• [GIVEN REQUEST]: Extract all data as written.

• [EXTRACTED MATERIAL]:
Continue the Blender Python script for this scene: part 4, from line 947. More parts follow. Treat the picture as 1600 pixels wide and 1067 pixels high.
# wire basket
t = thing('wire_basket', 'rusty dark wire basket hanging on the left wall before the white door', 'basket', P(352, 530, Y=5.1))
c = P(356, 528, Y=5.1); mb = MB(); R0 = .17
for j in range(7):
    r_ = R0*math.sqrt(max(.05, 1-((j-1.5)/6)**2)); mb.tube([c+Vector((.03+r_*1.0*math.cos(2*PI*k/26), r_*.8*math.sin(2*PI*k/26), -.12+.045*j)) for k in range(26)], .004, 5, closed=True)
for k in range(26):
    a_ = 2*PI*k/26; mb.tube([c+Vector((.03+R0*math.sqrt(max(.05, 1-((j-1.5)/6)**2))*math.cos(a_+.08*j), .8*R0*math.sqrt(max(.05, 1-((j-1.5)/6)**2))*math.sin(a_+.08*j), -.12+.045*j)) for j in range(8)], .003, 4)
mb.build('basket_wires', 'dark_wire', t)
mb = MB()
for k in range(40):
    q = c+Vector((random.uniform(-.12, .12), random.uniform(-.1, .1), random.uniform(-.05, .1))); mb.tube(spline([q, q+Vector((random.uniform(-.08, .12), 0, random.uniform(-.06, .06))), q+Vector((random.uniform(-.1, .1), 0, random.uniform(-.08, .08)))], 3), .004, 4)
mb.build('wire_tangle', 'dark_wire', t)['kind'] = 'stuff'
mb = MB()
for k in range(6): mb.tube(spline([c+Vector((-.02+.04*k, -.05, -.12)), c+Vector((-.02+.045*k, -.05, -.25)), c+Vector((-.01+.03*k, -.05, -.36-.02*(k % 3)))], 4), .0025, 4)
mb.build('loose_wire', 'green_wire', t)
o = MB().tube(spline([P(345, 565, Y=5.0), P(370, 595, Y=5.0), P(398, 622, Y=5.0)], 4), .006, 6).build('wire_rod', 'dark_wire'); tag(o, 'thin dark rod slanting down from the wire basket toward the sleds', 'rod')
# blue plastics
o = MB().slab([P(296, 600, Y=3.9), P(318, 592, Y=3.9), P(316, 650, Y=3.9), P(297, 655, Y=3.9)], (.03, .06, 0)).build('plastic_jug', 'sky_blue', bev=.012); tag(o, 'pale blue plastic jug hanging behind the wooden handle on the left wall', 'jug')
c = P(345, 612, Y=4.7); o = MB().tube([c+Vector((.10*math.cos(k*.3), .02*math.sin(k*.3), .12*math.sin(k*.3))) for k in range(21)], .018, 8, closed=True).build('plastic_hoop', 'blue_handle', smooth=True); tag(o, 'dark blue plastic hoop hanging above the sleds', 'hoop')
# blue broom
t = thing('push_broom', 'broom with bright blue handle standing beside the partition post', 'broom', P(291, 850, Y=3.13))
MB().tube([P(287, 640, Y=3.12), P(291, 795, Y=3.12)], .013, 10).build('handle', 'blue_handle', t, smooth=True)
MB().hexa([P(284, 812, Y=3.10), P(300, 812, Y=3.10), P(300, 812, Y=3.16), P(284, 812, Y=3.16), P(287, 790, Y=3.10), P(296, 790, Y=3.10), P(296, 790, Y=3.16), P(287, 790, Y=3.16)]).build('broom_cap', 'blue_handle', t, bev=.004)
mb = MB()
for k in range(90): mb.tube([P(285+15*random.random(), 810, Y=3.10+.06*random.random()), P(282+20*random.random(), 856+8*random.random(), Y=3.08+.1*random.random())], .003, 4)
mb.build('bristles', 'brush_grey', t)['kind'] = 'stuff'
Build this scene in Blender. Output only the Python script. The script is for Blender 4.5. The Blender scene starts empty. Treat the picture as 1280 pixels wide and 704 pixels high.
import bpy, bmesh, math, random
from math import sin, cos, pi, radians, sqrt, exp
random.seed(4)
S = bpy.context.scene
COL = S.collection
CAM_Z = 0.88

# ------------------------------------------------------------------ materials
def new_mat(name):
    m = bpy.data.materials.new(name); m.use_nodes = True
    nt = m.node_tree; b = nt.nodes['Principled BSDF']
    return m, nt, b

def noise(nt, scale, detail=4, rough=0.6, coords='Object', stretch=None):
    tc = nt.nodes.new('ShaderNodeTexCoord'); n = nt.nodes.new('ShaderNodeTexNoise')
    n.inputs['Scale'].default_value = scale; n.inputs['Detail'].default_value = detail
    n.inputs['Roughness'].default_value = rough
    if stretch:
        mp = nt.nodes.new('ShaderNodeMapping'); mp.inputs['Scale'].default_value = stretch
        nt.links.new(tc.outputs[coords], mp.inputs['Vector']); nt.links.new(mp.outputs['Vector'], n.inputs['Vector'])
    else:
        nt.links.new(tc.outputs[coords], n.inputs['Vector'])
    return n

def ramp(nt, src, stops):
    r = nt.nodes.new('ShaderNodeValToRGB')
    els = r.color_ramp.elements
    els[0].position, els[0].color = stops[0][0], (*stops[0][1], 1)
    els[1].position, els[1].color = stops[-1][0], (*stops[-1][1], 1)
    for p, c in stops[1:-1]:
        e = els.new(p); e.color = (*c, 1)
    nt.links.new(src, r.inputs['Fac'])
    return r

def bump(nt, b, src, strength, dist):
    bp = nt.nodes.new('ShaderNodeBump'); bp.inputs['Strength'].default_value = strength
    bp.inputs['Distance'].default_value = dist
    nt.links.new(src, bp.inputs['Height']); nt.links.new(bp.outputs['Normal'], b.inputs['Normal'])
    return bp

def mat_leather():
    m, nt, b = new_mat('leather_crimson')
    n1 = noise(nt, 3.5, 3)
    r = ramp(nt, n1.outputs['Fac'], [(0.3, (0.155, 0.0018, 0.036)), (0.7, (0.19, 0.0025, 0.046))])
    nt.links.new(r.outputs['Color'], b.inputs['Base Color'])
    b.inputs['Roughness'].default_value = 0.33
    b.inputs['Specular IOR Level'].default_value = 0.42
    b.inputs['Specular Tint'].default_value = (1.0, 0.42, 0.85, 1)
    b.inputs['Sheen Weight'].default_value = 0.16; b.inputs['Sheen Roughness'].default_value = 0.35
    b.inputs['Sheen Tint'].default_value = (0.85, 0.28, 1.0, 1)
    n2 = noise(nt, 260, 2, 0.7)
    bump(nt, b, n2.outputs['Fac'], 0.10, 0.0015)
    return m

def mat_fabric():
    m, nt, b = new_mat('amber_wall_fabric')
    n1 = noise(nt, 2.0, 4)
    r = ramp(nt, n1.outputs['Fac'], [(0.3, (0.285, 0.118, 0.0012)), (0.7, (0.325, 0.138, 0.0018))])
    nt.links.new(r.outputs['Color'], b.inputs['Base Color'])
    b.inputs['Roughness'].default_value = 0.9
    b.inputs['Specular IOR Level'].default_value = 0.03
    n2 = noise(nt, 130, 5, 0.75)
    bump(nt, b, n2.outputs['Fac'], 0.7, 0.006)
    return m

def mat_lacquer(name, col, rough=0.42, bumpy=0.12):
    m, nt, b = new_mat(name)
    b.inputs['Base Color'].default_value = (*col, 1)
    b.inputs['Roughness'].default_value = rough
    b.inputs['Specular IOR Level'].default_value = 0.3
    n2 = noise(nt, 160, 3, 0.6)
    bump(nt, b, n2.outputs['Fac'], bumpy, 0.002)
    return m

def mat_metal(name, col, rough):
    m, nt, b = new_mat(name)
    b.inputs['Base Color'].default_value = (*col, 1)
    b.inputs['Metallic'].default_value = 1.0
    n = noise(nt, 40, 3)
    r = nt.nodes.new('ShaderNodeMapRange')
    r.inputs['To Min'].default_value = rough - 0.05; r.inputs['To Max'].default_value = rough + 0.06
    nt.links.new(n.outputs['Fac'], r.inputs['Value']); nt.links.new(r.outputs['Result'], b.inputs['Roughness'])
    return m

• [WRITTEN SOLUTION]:
Continue the Blender Python script for this scene: part 4, from line 947. More parts follow. Treat the picture as 1600 pixels wide and 1067 pixels high.
# wire basket
t = thing('wire_basket', 'rusty dark wire basket hanging on the left wall before the white door', 'basket', P(352, 530, Y=5.1))
c = P(356, 528, Y=5.1); mb = MB(); R0 = .17
for j in range(7):
    r_ = R0*math.sqrt(max(.05, 1-((j-1.5)/6)**2)); mb.tube([c+Vector((.03+r_*1.0*math.cos(2*PI*k/26), r_*.8*math.sin(2*PI*k/26), -.12+.045*j)) for k in range(26)], .004, 5, closed=True)
for k in range(26):
    a_ = 2*PI*k/26; mb.tube([c+Vector((.03+R0*math.sqrt(max(.05, 1-((j-1.5)/6)**2))*math.cos(a_+.08*j), .8*R0*math.sqrt(max(.05, 1-((j-1.5)/6)**2))*math.sin(a_+.08*j), -.12+.045*j)) for j in range(8)], .003, 4)
mb.build('basket_wires', 'dark_wire', t)
mb = MB()
for k in range(40):
    q = c+Vector((random.uniform(-.12, .12), random.uniform(-.1, .1), random.uniform(-.05, .1))); mb.tube(spline([q, q+Vector((random.uniform(-.08, .12), 0, random.uniform(-.06, .06))), q+Vector((random.uniform(-.1, .1), 0, random.uniform(-.08, .08)))], 3), .004, 4)
mb.build('wire_tangle', 'dark_wire', t)['kind'] = 'stuff'
mb = MB()
for k in range(6): mb.tube(spline([c+Vector((-.02+.04*k, -.05, -.12)), c+Vector((-.02+.045*k, -.05, -.25)), c+Vector((-.01+.03*k, -.05, -.36-.02*(k % 3)))], 4), .0025, 4)
mb.build('loose_wire', 'green_wire', t)
o = MB().tube(spline([P(345, 565, Y=5.0), P(370, 595, Y=5.0), P(398, 622, Y=5.0)], 4), .006, 6).build('wire_rod', 'dark_wire'); tag(o, 'thin dark rod slanting down from the wire basket toward the sleds', 'rod')
# blue plastics
o = MB().slab([P(296, 600, Y=3.9), P(318, 592, Y=3.9), P(316, 650, Y=3.9), P(297, 655, Y=3.9)], (.03, .06, 0)).build('plastic_jug', 'sky_blue', bev=.012); tag(o, 'pale blue plastic jug hanging behind the wooden handle on the left wall', 'jug')
c = P(345, 612, Y=4.7); o = MB().tube([c+Vector((.10*math.cos(k*.3), .02*math.sin(k*.3), .12*math.sin(k*.3))) for k in range(21)], .018, 8, closed=True).build('plastic_hoop', 'blue_handle', smooth=True); tag(o, 'dark blue plastic hoop hanging above the sleds', 'hoop')
# blue broom
t = thing('push_broom', 'broom with bright blue handle standing beside the partition post', 'broom', P(291, 850, Y=3.13))
MB().tube([P(287, 640, Y=3.12), P(291, 795, Y=3.12)], .013, 10).build('handle', 'blue_handle', t, smooth=True)
MB().hexa([P(284, 812, Y=3.10), P(300, 812, Y=3.10), P(300, 812, Y=3.16), P(284, 812, Y=3.16), P(287, 790, Y=3.10), P(296, 790, Y=3.10), P(296, 790, Y=3.16), P(287, 790, Y=3.16)]).build('broom_cap', 'blue_handle', t, bev=.004)
mb = MB()
for k in range(90): mb.tube([P(285+15*random.random(), 810, Y=3.10+.06*random.random()), P(282+20*random.random(), 856+8*random.random(), Y=3.08+.1*random.random())], .003, 4)
mb.build('bristles', 'brush_grey', t)['kind'] = 'stuff'
Build this scene in Blender. Output only the Python script. The script is for Blender 4.5. The Blender scene starts empty. Treat the picture as 1280 pixels wide and 704 pixels high.
import bpy, bmesh, math, random
from math import sin, cos, pi, radians, sqrt, exp
random.seed(4)
S = bpy.context.scene
COL = S.collection
CAM_Z = 0.88

# ------------------------------------------------------------------ materials
def new_mat(name):
    m = bpy.data.materials.new(name); m.use_nodes = True
    nt = m.node_tree; b = nt.nodes['Principled BSDF']
    return m, nt, b

def noise(nt, scale, detail=4, rough=0.6, coords='Object', stretch=None):
    tc = nt.nodes.new('ShaderNodeTexCoord'); n = nt.nodes.new('ShaderNodeTexNoise')
    n.inputs['Scale'].default_value = scale; n.inputs['Detail'].default_value = detail
    n.inputs['Roughness'].default_value = rough
    if stretch:
        mp = nt.nodes.new('ShaderNodeMapping'); mp.inputs['Scale'].default_value = stretch
        nt.links.new(tc.outputs[coords], mp.inputs['Vector']); nt.links.new(mp.outputs['Vector'], n.inputs['Vector'])
    else:
        nt.links.new(tc.outputs[coords], n.inputs['Vector'])
    return n

def ramp(nt, src, stops):
    r = nt.nodes.new('ShaderNodeValToRGB')
    els = r.color_ramp.elements
    els[0].position, els[0].color = stops[0][0], (*stops[0][1], 1)
    els[1].position, els[1].color = stops[-1][0], (*stops[-1][1], 1)
    for p, c in stops[1:-1]:
        e = els.new(p); e.color = (*c, 1)
    nt.links.new(src, r.inputs['Fac'])
    return r

def bump(nt, b, src, strength, dist):
    bp = nt.nodes.new('ShaderNodeBump'); bp.inputs['Strength'].default_value = strength
    bp.inputs['Distance'].default_value = dist
    nt.links.new(src, bp.inputs['Height']); nt.links.new(bp.outputs['Normal'], b.inputs['Normal'])
    return bp

def mat_leather():
    m, nt, b = new_mat('leather_crimson')
    n1 = noise(nt, 3.5, 3)
    r = ramp(nt, n1.outputs['Fac'], [(0.3, (0.155, 0.0018, 0.036)), (0.7, (0.19, 0.0025, 0.046))])
    nt.links.new(r.outputs['Color'], b.inputs['Base Color'])
    b.inputs['Roughness'].default_value = 0.33
    b.inputs['Specular IOR Level'].default_value = 0.42
    b.inputs['Specular Tint'].default_value = (1.0, 0.42, 0.85, 1)
    b.inputs['Sheen Weight'].default_value = 0.16; b.inputs['Sheen Roughness'].default_value = 0.35
    b.inputs['Sheen Tint'].default_value = (0.85, 0.28, 1.0, 1)
    n2 = noise(nt, 260, 2, 0.7)
    bump(nt, b, n2.outputs['Fac'], 0.10, 0.0015)
    return m

def mat_fabric():
    m, nt, b = new_mat('amber_wall_fabric')
    n1 = noise(nt, 2.0, 4)
    r = ramp(nt, n1.outputs['Fac'], [(0.3, (0.285, 0.118, 0.0012)), (0.7, (0.325, 0.138, 0.0018))])
    nt.links.new(r.outputs['Color'], b.inputs['Base Color'])
    b.inputs['Roughness'].default_value = 0.9
    b.inputs['Specular IOR Level'].default_value = 0.03
    n2 = noise(nt, 130, 5, 0.75)
    bump(nt, b, n2.outputs['Fac'], 0.7, 0.006)
    return m

def mat_lacquer(name, col, rough=0.42, bumpy=0.12):
    m, nt, b = new_mat(name)
    b.inputs['Base Color'].default_value = (*col, 1)
    b.inputs['Roughness'].default_value = rough
    b.inputs['Specular IOR Level'].default_value = 0.3
    n2 = noise(nt, 160, 3, 0.6)
    bump(nt, b, n2.outputs['Fac'], bumpy, 0.002)
    return m

def mat_metal(name, col, rough):
    m, nt, b = new_mat(name)
    b.inputs['Base Color'].default_value = (*col, 1)
    b.inputs['Metallic'].default_value = 1.0
    n = noise(nt, 40, 3)
    r = nt.nodes.new('ShaderNodeMapRange')
    r.inputs['To Min'].default_value = rough - 0.05; r.inputs['To Max'].default_value = rough + 0.06
    nt.links.new(n.outputs['Fac'], r.inputs['Value']); nt.links.new(r.outputs['Result'], b.inputs['Roughness'])
    return m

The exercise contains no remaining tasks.